━━━━━ DATA SUPPLIED ━━━━━
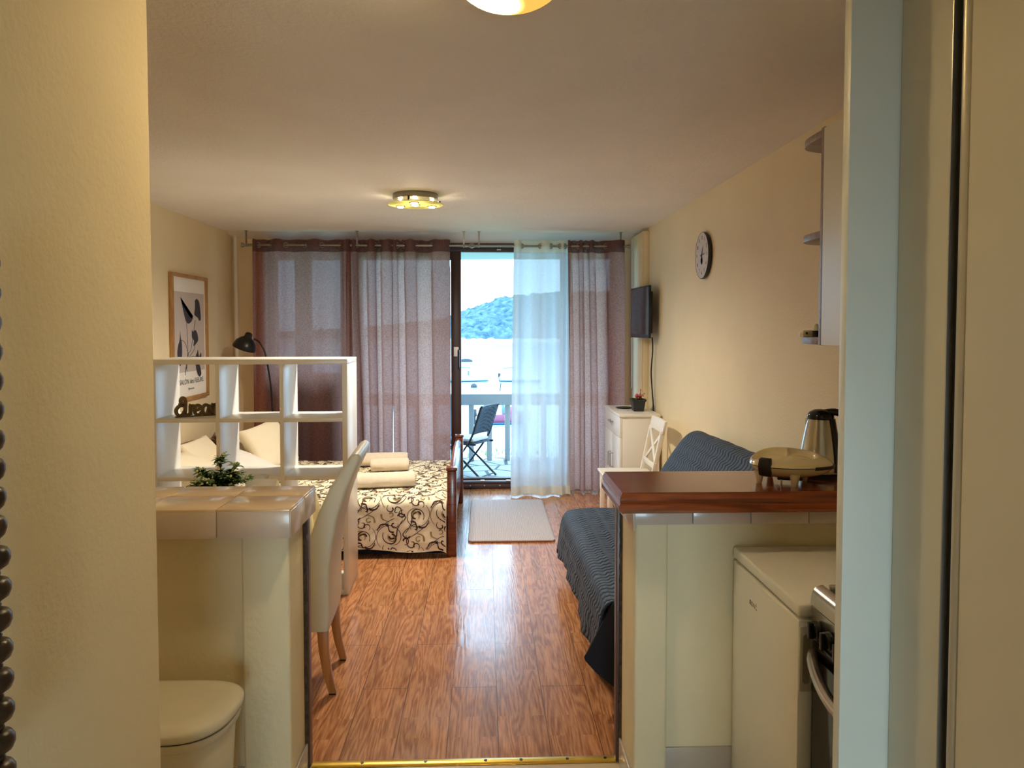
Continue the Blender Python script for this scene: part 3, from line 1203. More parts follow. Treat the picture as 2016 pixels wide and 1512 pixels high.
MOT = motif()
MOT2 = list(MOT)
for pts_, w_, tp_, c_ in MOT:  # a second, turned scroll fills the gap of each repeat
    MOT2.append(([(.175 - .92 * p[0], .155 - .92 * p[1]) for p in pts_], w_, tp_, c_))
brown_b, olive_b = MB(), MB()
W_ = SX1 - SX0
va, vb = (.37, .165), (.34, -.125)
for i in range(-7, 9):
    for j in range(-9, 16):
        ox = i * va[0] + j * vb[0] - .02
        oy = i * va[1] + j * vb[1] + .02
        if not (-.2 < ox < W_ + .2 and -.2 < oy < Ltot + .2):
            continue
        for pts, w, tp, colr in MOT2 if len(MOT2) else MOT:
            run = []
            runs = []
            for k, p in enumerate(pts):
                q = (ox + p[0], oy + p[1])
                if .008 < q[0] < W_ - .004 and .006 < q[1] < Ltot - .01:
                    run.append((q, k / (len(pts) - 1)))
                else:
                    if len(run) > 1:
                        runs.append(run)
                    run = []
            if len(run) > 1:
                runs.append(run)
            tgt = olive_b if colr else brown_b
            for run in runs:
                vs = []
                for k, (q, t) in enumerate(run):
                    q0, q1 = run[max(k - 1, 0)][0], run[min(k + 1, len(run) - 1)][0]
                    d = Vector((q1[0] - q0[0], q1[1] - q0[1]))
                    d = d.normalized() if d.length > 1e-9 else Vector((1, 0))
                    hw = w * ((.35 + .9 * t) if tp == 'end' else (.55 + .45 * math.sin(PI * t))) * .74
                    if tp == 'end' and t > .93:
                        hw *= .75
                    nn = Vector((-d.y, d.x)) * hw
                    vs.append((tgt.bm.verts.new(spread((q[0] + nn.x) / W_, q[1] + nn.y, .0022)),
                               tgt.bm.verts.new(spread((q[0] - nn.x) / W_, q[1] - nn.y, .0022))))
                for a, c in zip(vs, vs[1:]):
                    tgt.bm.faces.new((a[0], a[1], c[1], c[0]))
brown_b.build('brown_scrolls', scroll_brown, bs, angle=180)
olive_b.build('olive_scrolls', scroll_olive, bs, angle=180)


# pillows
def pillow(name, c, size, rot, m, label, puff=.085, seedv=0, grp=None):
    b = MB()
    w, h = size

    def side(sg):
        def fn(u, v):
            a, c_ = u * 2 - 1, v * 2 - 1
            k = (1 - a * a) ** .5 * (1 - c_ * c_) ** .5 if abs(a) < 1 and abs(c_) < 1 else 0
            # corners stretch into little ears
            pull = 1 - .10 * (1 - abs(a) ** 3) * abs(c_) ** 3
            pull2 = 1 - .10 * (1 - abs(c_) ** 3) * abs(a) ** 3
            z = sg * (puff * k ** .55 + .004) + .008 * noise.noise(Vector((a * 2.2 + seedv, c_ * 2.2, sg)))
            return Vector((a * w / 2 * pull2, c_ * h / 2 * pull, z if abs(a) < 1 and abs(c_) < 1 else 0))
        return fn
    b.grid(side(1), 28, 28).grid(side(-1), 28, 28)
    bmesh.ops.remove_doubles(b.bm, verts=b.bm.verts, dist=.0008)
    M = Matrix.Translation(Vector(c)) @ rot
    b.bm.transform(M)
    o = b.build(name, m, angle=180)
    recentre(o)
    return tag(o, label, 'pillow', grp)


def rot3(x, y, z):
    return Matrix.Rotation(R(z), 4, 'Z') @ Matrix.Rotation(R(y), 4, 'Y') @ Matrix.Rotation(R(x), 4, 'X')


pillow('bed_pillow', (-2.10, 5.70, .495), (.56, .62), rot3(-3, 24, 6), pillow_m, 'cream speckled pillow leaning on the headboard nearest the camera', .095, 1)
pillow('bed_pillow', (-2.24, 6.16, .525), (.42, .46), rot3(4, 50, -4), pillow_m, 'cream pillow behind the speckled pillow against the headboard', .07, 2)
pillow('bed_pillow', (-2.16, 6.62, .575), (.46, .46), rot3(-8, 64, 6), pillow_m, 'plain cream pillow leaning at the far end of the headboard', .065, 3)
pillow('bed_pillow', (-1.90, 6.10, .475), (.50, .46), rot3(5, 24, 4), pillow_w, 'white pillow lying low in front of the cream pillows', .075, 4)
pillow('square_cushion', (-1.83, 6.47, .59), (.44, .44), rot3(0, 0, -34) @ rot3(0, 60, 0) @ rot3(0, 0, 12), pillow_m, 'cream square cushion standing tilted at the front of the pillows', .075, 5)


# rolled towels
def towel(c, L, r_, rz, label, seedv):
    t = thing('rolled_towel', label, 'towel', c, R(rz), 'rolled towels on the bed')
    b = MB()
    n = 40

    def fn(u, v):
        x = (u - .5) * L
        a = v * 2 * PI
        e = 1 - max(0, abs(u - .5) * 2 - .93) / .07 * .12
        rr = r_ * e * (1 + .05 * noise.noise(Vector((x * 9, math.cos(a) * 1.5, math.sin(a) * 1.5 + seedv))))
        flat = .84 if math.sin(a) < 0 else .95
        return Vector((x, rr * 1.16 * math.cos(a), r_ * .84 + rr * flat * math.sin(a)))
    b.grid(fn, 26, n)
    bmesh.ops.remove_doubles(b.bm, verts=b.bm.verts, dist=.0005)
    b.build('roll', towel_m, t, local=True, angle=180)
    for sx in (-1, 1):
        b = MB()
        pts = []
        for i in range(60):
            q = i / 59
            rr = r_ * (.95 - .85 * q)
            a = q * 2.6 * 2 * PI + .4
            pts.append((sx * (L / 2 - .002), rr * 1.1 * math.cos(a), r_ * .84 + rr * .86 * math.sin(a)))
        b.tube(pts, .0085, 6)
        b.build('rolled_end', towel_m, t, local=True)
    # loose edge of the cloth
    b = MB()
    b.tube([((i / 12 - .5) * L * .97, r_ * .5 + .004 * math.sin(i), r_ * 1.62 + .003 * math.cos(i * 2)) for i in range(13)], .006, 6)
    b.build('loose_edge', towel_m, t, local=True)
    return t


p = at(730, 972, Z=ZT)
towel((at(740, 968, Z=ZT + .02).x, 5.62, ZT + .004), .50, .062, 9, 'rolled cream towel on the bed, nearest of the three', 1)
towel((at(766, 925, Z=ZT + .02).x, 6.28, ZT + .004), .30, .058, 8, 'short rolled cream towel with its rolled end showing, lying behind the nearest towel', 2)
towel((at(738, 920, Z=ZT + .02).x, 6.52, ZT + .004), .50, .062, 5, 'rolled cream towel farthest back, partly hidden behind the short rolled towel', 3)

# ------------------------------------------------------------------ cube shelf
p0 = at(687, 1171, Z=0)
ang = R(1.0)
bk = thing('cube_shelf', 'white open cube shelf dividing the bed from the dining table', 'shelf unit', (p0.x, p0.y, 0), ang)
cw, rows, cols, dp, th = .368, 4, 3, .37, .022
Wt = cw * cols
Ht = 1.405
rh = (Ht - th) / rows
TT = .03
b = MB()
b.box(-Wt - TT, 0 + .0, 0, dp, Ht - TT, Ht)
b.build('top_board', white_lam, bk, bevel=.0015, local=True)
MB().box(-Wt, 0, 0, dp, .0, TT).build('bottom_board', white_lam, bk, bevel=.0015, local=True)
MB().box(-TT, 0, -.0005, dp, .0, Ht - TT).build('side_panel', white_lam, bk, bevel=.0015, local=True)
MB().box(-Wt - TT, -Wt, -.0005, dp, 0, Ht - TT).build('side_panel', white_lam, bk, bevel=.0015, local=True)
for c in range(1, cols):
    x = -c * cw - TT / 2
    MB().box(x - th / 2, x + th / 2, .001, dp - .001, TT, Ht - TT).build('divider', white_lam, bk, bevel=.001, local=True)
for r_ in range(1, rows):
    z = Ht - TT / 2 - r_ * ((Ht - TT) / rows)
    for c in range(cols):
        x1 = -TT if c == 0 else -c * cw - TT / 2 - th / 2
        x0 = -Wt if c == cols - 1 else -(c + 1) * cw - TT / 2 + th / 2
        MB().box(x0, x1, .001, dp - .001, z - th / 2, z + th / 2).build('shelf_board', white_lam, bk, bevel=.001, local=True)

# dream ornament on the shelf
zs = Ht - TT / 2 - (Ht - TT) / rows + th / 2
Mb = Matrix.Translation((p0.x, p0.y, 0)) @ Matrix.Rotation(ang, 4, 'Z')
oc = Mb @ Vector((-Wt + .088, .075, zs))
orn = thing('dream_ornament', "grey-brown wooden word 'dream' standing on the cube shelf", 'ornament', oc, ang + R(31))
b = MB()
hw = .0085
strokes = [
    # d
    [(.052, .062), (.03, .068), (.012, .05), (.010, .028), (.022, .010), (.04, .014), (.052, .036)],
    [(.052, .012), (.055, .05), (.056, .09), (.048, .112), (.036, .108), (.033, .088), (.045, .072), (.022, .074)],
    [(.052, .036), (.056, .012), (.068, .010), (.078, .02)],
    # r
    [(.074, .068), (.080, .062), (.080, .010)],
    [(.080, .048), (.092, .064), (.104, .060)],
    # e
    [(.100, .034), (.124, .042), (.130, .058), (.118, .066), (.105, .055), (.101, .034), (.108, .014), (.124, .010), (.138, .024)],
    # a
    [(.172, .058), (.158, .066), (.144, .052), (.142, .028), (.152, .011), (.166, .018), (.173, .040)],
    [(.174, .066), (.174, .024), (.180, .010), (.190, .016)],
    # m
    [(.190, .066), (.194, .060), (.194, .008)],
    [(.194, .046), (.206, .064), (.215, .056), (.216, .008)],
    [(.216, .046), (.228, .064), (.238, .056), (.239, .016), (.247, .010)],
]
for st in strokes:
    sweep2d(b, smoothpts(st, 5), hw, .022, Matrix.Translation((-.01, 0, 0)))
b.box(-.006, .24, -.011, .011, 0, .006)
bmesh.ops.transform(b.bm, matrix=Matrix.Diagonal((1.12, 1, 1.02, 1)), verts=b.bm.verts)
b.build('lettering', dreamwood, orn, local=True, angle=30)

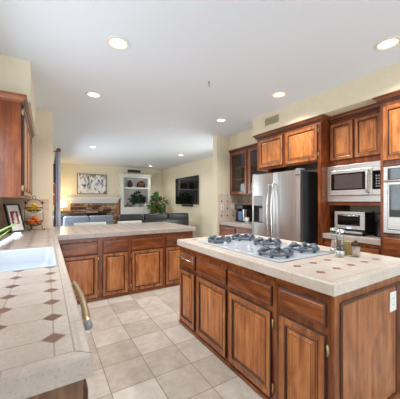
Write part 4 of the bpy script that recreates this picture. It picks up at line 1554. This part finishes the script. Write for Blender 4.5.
━━━━━
▶ [TO DO]: Among the lines above, count those containing the word "Blender" and give nothing but the result.

▶ [EXERCISE SOLUTION]: 2